> _Information provided_
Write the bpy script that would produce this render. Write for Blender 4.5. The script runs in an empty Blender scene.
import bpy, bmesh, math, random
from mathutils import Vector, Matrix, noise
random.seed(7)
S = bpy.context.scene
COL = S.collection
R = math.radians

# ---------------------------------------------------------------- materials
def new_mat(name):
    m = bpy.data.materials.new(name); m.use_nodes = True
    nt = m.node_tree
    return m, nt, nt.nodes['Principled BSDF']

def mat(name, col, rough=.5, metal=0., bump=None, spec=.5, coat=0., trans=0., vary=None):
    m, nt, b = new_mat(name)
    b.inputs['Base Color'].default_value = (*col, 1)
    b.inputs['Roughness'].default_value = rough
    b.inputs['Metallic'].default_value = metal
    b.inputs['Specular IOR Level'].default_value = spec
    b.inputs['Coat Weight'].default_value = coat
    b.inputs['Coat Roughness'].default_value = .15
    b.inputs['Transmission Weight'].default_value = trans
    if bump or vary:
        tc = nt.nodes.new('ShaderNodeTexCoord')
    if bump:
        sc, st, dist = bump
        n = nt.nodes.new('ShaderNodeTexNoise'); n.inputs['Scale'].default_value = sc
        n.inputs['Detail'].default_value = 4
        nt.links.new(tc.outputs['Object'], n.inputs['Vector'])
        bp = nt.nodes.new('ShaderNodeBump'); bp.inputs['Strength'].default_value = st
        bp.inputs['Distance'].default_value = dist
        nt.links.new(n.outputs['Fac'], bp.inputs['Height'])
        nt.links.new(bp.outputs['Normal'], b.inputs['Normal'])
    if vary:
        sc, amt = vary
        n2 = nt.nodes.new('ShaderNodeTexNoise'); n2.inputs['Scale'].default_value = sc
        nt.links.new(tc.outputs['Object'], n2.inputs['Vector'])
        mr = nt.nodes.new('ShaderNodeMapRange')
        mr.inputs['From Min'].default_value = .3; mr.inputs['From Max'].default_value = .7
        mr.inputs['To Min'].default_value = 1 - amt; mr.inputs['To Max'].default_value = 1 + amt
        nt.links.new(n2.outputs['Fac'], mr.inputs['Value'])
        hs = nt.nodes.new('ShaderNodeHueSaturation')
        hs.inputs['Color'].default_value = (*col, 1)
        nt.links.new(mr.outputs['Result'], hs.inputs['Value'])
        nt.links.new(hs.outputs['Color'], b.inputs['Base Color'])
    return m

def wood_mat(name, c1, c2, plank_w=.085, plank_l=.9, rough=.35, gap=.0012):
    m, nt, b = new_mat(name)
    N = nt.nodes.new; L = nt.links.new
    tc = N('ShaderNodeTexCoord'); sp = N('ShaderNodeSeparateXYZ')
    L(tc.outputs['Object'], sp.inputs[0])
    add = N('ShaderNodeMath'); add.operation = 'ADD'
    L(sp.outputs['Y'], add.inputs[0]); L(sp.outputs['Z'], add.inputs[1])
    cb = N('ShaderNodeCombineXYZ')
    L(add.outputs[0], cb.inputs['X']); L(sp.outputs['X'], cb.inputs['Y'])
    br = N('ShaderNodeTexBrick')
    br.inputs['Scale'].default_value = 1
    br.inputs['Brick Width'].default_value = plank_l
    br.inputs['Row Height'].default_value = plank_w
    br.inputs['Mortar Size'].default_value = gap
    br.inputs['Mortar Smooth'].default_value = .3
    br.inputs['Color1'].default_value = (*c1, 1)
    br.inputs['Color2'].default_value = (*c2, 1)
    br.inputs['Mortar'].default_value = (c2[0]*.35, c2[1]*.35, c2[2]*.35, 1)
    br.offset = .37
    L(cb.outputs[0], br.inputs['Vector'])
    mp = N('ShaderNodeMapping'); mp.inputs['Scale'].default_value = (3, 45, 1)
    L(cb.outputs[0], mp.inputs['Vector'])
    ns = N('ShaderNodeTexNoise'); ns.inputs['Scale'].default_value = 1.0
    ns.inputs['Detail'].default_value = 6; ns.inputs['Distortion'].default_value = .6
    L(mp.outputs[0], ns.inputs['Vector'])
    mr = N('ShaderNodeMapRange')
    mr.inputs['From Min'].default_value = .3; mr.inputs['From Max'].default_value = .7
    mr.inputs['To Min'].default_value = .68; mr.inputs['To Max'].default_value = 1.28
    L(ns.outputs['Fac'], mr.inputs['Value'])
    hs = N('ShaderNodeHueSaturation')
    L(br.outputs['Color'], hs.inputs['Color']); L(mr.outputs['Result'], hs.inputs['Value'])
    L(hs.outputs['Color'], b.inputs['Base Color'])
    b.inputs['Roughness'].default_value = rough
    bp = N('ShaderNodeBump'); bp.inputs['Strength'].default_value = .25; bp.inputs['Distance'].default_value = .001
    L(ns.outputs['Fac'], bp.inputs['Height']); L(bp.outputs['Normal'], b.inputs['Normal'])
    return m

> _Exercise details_
Lines that include the word "scene" are to be extracted from the data above.

> _Task answer_
Write the bpy script that would produce this render. Write for Blender 4.5. The script runs in an empty Blender scene.
S = bpy.context.scene